Reproduce only the lines of the material below that start at the line containing "Reconstruct this image" and stop at the line containing "scene = bpy.context.scene;". Keep both end lines.
## begin Recorded information
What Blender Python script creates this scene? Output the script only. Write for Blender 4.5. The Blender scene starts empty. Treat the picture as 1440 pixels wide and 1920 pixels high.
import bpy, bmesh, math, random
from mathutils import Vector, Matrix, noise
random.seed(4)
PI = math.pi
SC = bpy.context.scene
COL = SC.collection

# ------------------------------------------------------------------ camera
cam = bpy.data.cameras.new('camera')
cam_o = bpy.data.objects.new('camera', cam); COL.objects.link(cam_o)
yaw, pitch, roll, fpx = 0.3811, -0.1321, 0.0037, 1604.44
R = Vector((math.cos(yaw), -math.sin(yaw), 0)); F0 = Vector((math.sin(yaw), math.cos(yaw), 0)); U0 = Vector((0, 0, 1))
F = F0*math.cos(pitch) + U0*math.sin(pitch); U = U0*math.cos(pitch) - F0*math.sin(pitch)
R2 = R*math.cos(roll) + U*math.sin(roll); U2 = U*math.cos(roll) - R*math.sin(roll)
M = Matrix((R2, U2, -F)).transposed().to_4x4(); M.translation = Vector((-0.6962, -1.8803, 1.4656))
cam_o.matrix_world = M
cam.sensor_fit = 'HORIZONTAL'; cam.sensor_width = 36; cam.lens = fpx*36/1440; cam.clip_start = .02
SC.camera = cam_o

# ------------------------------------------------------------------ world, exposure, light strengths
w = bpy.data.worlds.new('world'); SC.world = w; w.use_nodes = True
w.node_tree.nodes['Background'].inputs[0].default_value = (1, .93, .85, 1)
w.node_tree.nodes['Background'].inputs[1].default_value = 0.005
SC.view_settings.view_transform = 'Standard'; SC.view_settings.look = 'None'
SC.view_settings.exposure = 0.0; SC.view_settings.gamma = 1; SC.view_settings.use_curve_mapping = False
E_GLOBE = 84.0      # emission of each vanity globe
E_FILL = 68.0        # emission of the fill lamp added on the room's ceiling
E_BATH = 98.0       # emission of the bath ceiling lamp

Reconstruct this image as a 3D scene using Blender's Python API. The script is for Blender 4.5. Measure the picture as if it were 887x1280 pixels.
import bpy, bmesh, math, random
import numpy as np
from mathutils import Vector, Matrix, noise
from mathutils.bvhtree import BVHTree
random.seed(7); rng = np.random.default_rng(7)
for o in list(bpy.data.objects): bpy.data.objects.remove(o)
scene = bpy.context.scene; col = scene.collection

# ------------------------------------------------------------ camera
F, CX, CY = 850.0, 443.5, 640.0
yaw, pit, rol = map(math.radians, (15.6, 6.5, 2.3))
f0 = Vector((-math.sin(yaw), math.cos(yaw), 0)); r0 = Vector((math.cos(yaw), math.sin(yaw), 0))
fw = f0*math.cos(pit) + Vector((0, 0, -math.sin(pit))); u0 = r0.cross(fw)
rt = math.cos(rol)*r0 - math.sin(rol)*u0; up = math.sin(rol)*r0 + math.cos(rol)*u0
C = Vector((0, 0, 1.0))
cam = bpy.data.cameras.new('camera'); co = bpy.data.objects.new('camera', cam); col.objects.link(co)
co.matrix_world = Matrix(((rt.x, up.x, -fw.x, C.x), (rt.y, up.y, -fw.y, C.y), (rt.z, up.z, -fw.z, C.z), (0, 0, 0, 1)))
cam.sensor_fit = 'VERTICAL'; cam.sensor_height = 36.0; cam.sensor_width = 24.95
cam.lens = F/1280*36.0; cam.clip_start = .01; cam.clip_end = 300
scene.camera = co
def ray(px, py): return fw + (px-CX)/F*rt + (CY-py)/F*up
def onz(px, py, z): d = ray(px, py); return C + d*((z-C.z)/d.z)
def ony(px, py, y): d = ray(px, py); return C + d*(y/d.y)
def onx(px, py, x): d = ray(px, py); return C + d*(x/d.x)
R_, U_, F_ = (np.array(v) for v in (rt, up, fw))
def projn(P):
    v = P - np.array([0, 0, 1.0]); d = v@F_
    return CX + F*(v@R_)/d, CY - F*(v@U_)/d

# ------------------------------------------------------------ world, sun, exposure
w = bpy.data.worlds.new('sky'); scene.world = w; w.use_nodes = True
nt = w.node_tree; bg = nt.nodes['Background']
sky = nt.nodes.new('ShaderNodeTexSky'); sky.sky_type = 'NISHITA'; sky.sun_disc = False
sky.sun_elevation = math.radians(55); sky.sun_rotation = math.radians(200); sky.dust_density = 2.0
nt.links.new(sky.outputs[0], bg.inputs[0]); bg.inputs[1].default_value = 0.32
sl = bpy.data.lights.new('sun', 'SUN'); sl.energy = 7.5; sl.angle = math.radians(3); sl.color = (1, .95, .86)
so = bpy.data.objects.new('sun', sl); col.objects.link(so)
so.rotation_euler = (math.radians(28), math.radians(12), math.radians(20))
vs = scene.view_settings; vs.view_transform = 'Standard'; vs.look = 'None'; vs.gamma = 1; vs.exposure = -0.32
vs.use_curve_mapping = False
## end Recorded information
## Task output
Reconstruct this image as a 3D scene using Blender's Python API. The script is for Blender 4.5. Measure the picture as if it were 887x1280 pixels.
import bpy, bmesh, math, random
import numpy as np
from mathutils import Vector, Matrix, noise
from mathutils.bvhtree import BVHTree
random.seed(7); rng = np.random.default_rng(7)
for o in list(bpy.data.objects): bpy.data.objects.remove(o)
scene = bpy.context.scene; col = scene.collection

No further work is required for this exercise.